If the original source is to be trusted, here is an interesting passage from the French prose version of Lancelot (FPL) that a French Arthurian scholar, Anna Korczakowska, posted on an academic elist:
"It's when the Duc of Clarence fights against the four swordsmen at Pintadol. Once he gets rid of the first of his adversaries, we read:
li autre troi enragent de duel et moult volentiers saisissent le duc as bras, se il oissaissent, mais ce n'estoit mie la costume, kar il ne pooient par droit home saisir as bras, se cil qui a els se combatoit nel faisoit avant
Translation:
"The other three become furious with grief and would gladly grab the Duc with their hands if they dared, but that was not the custom, because according to the rules they couldn't fight a man with hands unless their adversary did so first."

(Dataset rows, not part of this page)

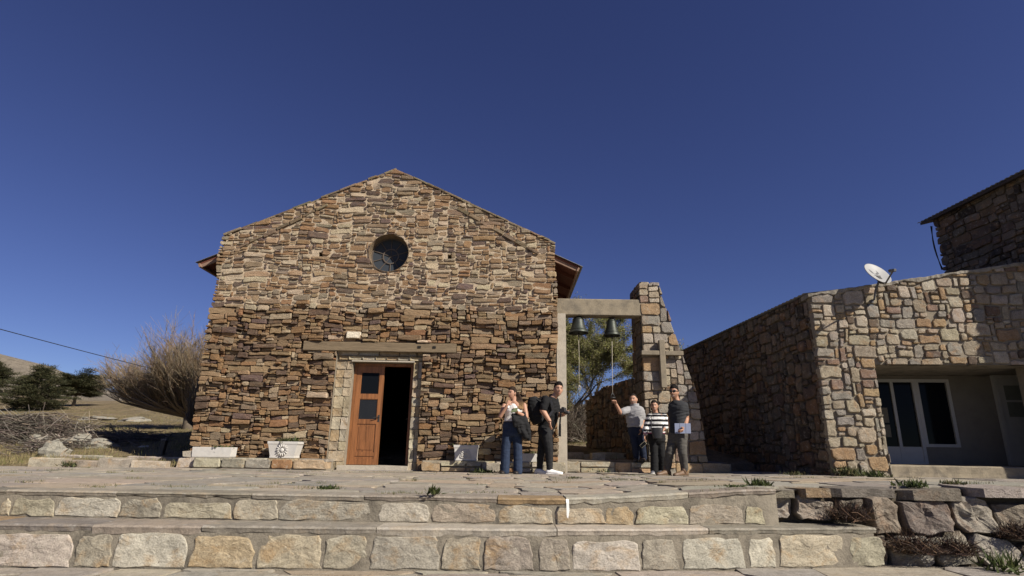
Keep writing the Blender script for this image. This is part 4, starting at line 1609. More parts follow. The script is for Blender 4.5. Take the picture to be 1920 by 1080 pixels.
# side wall
S0 = V3((5.865, 10.80, 0)); S1 = V3((5.36, 17.9, 0))
us = (S1 - S0).normalized(); ns = V3((-us.y, us.x, 0))
ns = ns if ns.x < 0 else -ns
smap = frame_map(S0 , us, ns)
LS = (S1 - S0).length
ZE = 3.47
mb = MB()
mb.add([smap(.06, -.1, -.03), smap(LS, -.1, -.03), smap(LS, ZE, -.03), smap(.06, ZE, -.03)], [(0, 1, 2, 3)])
mb.add([smap(LS, -.1, -.012), smap(LS, ZE, -.012), smap(LS, ZE + .6, -4.6), smap(LS, -.1, -4.6)], [(0, 1, 2, 3)])
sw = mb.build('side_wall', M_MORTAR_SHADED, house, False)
st = Stones()
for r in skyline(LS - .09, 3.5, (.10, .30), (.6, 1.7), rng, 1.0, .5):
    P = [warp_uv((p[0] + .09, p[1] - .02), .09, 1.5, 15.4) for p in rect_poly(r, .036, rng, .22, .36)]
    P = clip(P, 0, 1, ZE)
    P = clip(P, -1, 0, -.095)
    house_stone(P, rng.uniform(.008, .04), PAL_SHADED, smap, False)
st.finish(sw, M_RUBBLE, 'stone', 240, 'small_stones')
# corrugated roof, rising to the right
mb = MB(); secs = []
N = 190
for i in range(N + 1):
    w_ = -.02 + (LS + .1) * i / N
    o = .011 * sin(i * pi / 2)
    e = smap(.12 + w_, 0, .075)
    e = V3((e.x, e.y, ZE + .03 + o)); q = V3((e.x + 4.65, e.y, e.z + 4.65 * slope - .06))
    secs.append([e, q, q + V3((0, 0, .004)), e + V3((0, 0, .004))])
mb.loft(secs); mb.build('roof', M_CORR, house, True)
# porch: back wall with openings, side walls, floor, step
NB = -1.62
mb = MB()


def hb(px, py):
    Yb = 12.3
    p = atY(px, py, H0.y + 1.62 * 1.004, HP, H0.x) - H0
    return (p.dot(u_h), p.z)


GZ0, GZ1 = .26, hb(1690, 711)[1]
g0, g1 = hb(1640, 780)[0], hb(1725, 780)[0]
s0, s1 = g1 + .002, hb(1790, 780)[0]
DR0, DR1 = hb(1878, 780)[0], hb(1878, 780)[0] + .85
outer = [(.45, 0), (5.3, 0), (5.3, OT), (.45, OT)]
mb.add([], [])
wall_sheet(mb, outer, [rectl(g0, GZ0, g1, GZ1), rectl(s0, .62, s1, GZ1)], hmap, .12, NB, False)
mb.add([hmap(.45, 0, -.43), hmap(.45, 0, NB), hmap(.45, OT, NB), hmap(.45, OT, -.43)], [(0, 1, 2, 3)])
mb.add([hmap(5.3, 0, -.43), hmap(5.3, 0, NB), hmap(5.3, OT, NB), hmap(5.3, OT, -.43)], [(0, 1, 2, 3)])
for a, b2 in (((.45, OT), (OL, OT)),):
    mb.add([hmap(.45, 0, -.43), hmap(OL, 0, -.43), hmap(OL, OT, -.43), hmap(.45, OT, -.43)], [(0, 1, 2, 3)])
mb.add([hmap(OR, 0, -.43), hmap(5.3, 0, -.43), hmap(5.3, OT, -.43), hmap(OR, OT, -.43)], [(0, 1, 2, 3)])
mb.add([hmap(.45, OT + .012, -.4), hmap(5.3, OT + .012, -.4), hmap(5.3, OT + .012, NB - .2), hmap(.45, OT + .012, NB - .2)], [(0, 1, 2, 3)])
mb.build('porch_wall', M_PLASTER, house, False)
mb = MB()
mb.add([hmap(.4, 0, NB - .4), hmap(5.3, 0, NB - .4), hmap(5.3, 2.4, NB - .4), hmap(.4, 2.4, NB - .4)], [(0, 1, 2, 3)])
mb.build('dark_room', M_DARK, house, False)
mb = MB()
secs = []
for i in range(30):
    u = OL + .003 + (OR - OL - .006) * i / 29
    o = .012 + .012 * noise.noise((u * 5, 1, 1)); t = .275 + .006 * noise.noise((u * 4, 4, 1))
    secs.append([hmap(u, 0, NB - .1), hmap(u, 0, o + .02), hmap(u, .14, o + .012 * noise.noise((u * 9, 2, 1))), hmap(u, t - .02, o), hmap(u, t, o - .02), hmap(u, t, NB - .1)])
mb.loft(secs); mb.build('porch_step', M_CONC, house, False)


def hbox(m_, u0, v0, n0, u1, v1, n1):
    k = len(m_.v)
    m_.box((0, 0, 0), (1, 1, 1))
    for i in range(k, k + 8):
        p = m_.v[i]
        m_.v[i] = tuple(hmap(u0 + (u1 - u0) * p[0], v0 + (v1 - v0) * p[1], n0 + (n1 - n0) * p[2]))


def framed(name, u0, v0, u1, v1, mull, kick, fwid=.065):
    m_ = MB()
    n0, n1 = NB - .05, NB + .02
    hbox(m_, u0, v0, n0, u0 + fwid, v1, n1); hbox(m_, u1 - fwid, v0, n0, u1, v1, n1)
    hbox(m_, u0 + fwid, v1 - fwid, n0, u1 - fwid, v1, n1); hbox(m_, u0 + fwid, v0, n0, u1 - fwid, v0 + .06, n1)
    for q in mull:
        hbox(m_, q - .03, v0 + .06, n0 + .01, q + .03, v1 - fwid, n1 - .01)
    if kick:
        hbox(m_, u0 + fwid, v0 + .061, n0 + .02, u1 - fwid, v0 + kick, n1 - .015)
    f = m_.build(name, M_FRAMEWHITE, house, False)
    m_ = MB()
    hbox(m_, u0 + fwid - .01, v0 + .05, NB - .03, u1 - fwid + .01, v1 - fwid + .01, NB - .022)
    m_.build('pane', M_GLASS, f, False)
    return f


gd = framed('glazed_door', g0, GZ0, g1, GZ1, [(g0 + g1) / 2 - .02], .36)
mb = MB()
for k, (a, b2) in enumerate(((1.15, .84), (.80, .55))):
    q0 = g0 + .11
    hbox(mb, q0 + .0, GZ0 + b2, NB - .012, q0 + .17, GZ0 + a, NB - .008)
sg = mb.build('notice', plain_mat('faded_notice', (.16, .145, .11), .8, .4, 40), gd, False)
framed('window', s0, .62, s1, GZ1, [], 0)
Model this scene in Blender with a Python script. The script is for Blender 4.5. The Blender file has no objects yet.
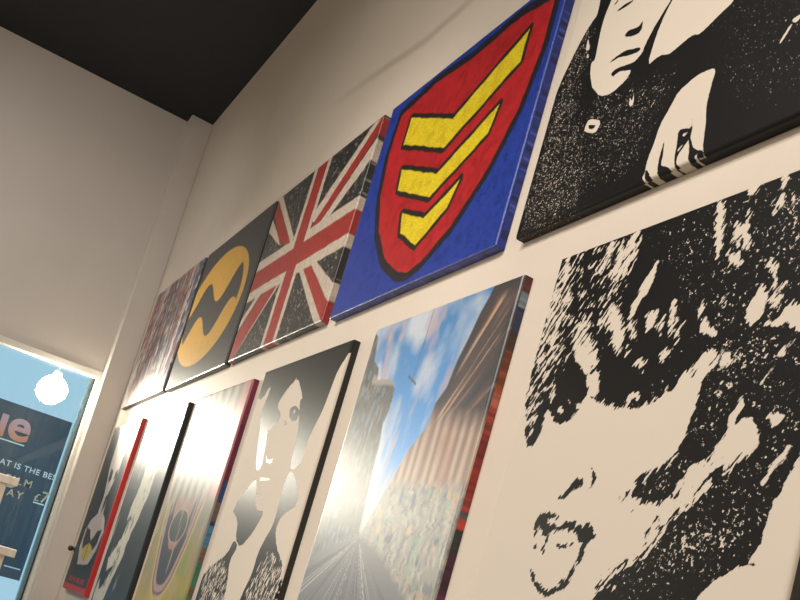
import bpy, bmesh, math, json
import numpy as np
from mathutils import Matrix, Vector

SC = bpy.context.scene
COL = SC.collection
EYE = 1.55                      # height of the lens above the floor

# ------------------------------------------------------------------ camera
cam_data = bpy.data.cameras.new('camera')
cam = bpy.data.objects.new('camera', cam_data)
COL.objects.link(cam)
ROT = Matrix(((-0.4949, -0.8278, 0.2642), (0.0135, 0.2966, 0.9549), (-0.8689, 0.4761, -0.1356)))
q = ROT.transposed().to_quaternion(); q.normalize()
cam.rotation_mode = 'QUATERNION'
cam.rotation_quaternion = q
cam.location = (0, 0, EYE)
cam_data.sensor_fit = 'HORIZONTAL'
cam_data.sensor_width = 36.0
cam_data.lens = 1011.58 / 800 * 36.0
cam_data.shift_x = (400 - 463.856) / 800
cam_data.shift_y = (529.219 - 300) / 800
cam_data.clip_start = 0.02
SC.camera = cam

# ------------------------------------------------------------------ world, exposure, lights
SC.view_settings.view_transform = 'Standard'
SC.view_settings.look = 'None'
SC.view_settings.exposure = 0.0
SC.view_settings.gamma = 1.0
SC.view_settings.use_curve_mapping = False

world = bpy.data.worlds.new('daylight_outside')
SC.world = world
world.use_nodes = True
world.node_tree.nodes['Background'].inputs[0].default_value = (0.42, 0.66, 0.80, 1)
world.node_tree.nodes['Background'].inputs[1].default_value = 1.0

def spot(name, loc, target, power, colour, size, blend, radius):
    l = bpy.data.lights.new(name, 'SPOT')
    l.energy = power; l.color = colour; l.spot_size = math.radians(size); l.spot_blend = blend
    l.shadow_soft_size = radius
    o = bpy.data.objects.new(name, l); COL.objects.link(o)
    o.location = loc
    o.rotation_euler = (Vector(target) - Vector(loc)).to_track_quat('-Z', 'Y').to_euler()
    return o

WARM = (1.0, 0.90, 0.79)
spot('track_spot_near', (0.75, 1.15, 4.15), (1.4, -1.0, 2.0), 172, WARM, 58, 0.9, 0.07)
spot('track_spot_mid', (2.6, 1.25, 4.15), (3.2, -1.0, 2.0), 150, WARM, 58, 0.9, 0.07)
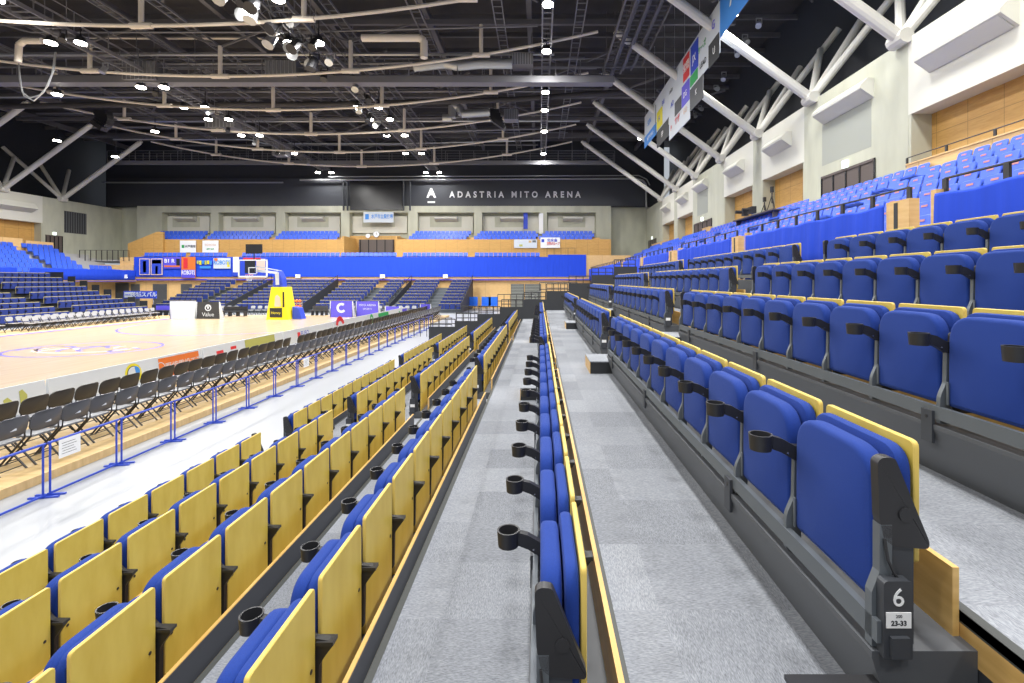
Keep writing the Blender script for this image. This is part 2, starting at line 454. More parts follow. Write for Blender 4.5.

Anna also writes that "elsewhere in the FPL there are knights dropping their arms and fighting with fists - that always seemed a bit bizarre to me, but no comments are given anywhere and the above passage is the only insight that the text provides. I don't know much about the medieval and chilvaric rules of combat and I'm wondering whether this rule is specific to Pintadol or should be considered as a general rule of chilvaric combat, in which case fighting with fists would be transgressing the code of chilvaric combat practices. Any ideas anyone?"
This might be a good opportunity to introduce our own research to more academics. French Arthurian literature is notorious for espousing extreme interpretations of the chivalric code, and politely waiting for the opponent to strike first is not martially sound, so I suspect this is an artistic device specific to Pintadol. Is there any evidence to the contrary, perhaps in formal tournaments? Suggestions on how I should respond?